Our first clue that something was different is when he asked if a TV crew from Japan could come and follow us, “a typical American family” around for the day.  They filmed us at the kids soccer game, driving Damian to piano and dance, and me and Pat just being parents.  

In the course of the year we spent with Tori, we met a movie actress, an author, and another film crew.  We were interviewed for two magazine stories (have the magazines, written in Japanese to prove it) and Tori wrote a book about his experiences in the year he spent in Quakertown.  For a couple of years after Tori’s book was published, we would get the occasional Japanese visitor trying to follow in the steps of Tori.  They never came without gifts.  It was always a pleasant surprise.

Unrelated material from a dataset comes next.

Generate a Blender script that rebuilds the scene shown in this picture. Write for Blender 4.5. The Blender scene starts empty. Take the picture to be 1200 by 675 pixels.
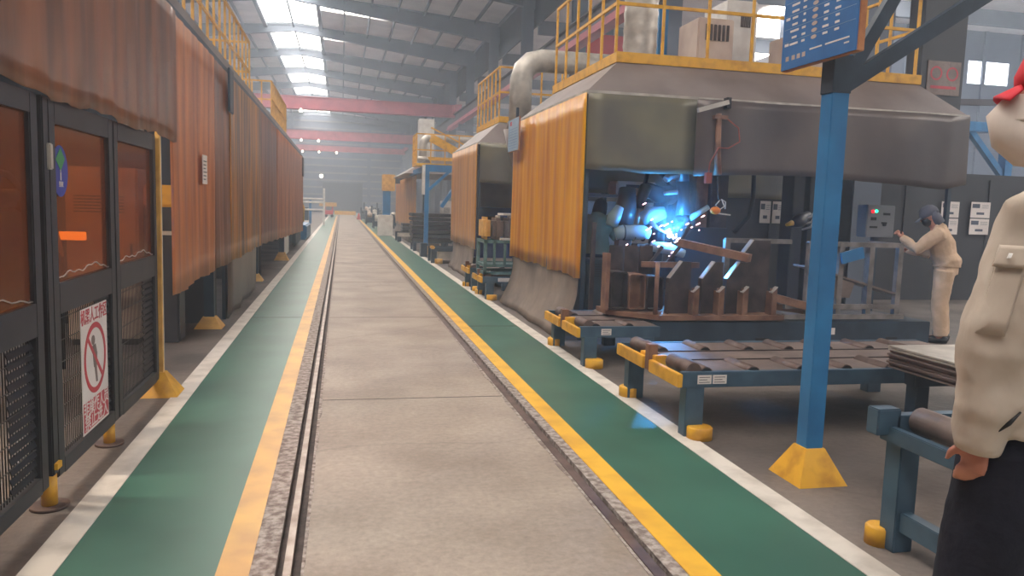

One of the best and most surprising gifts we received was from the movie actress that came to stay a couple of days with Tori.  We had taken them up to Jim Thorpe for a picnic and some down time.  As a thank you, she presented us with two 25 pound boxes of Godiva Chocolate and numerous cans of Dutch Cookies.  

Along with Tori’s friends, we hosted his wife and daughters, and his parents.  His daughters returned for a visit a year later and that provided another wonderful memory for my daughter, Joliene.  A friend of Tori’s had invited his daughters and Joliene to view CATS in NYC.  A limo picked them up and to say the least they were treated like notables for the whole day.  Joliene talked of the day for years to come!

Two highlights of the year with Tori come to mind that I have to share.  The first, was a hard one.  There is a group in Japan that buy up every inch of film on the dropping of the atomic bombs.  They show them all around the world to have people see the devastation that comes with the bomb in hopes that we abandon the idea of using one ever again.  They sent a film crew to the area to film a round table of people, from those military veterans who fought in the war, to the man who put the bomb on the plane, to another man who rode in the plane that dropped the bomb, to everyday people like myself.  They wanted to film an honest reaction from us after viewing the film for a documentary they were producing.  All they asked was that we not look away.

It turns out that the request was the hardest thing to keep.  The film was extremely difficult to view and I found tears coming down my face.  The conversation after the film was lively and honest.  When I returned home from the event, I found myself sitting on the couch and just bawling.  It was the only way I could release the experience of the film.  I will never forget the event.

2001 at my home in Perkasie.  Hosting party
for Tori and the staff that once worked as reporters
for the Quakertown Free Press.
The sweetest and most precious outcome of the year of Tori came about after Tori left us.  One of the people we had met in the course of the year had come with a gift of origami paper and sat with our children and taught them how to fold origami animals, especially the peace bird.  During the school year, our second child, Justin had a moment to shine as a result of this visit.  Justin, like all second children constantly search for their own identity.  In fourth grade there was a gifted young lady in his class, who stood and announced that she was going to present a program the next day on Japan and the art of origami.  She had indicated during her announcement that origami was so difficult to learn, that none of them could expect to learn it during her presentation.

Justin came home from school and asked me where the origami papers were.  He immediately grabbed them and put them in his school bag.  The next day I got a call from the teacher.  She said it was a beautiful sight to her to see how one so calmly and without making a sound proved a young women wrong.  While she stood in front of the class giving her demonstration on the very difficult form of origami, Justin sat quietly in the back of the class and made piece after piece of all the forms they had been taught to do a few months before.  


I loved the thought that opening the door to a stranger could in the end, provide a chance for my child to shine with confidence.  Nothing can be sweeter than that.  And for that reason, I will continue in life, to open the door to strangers and make them friends.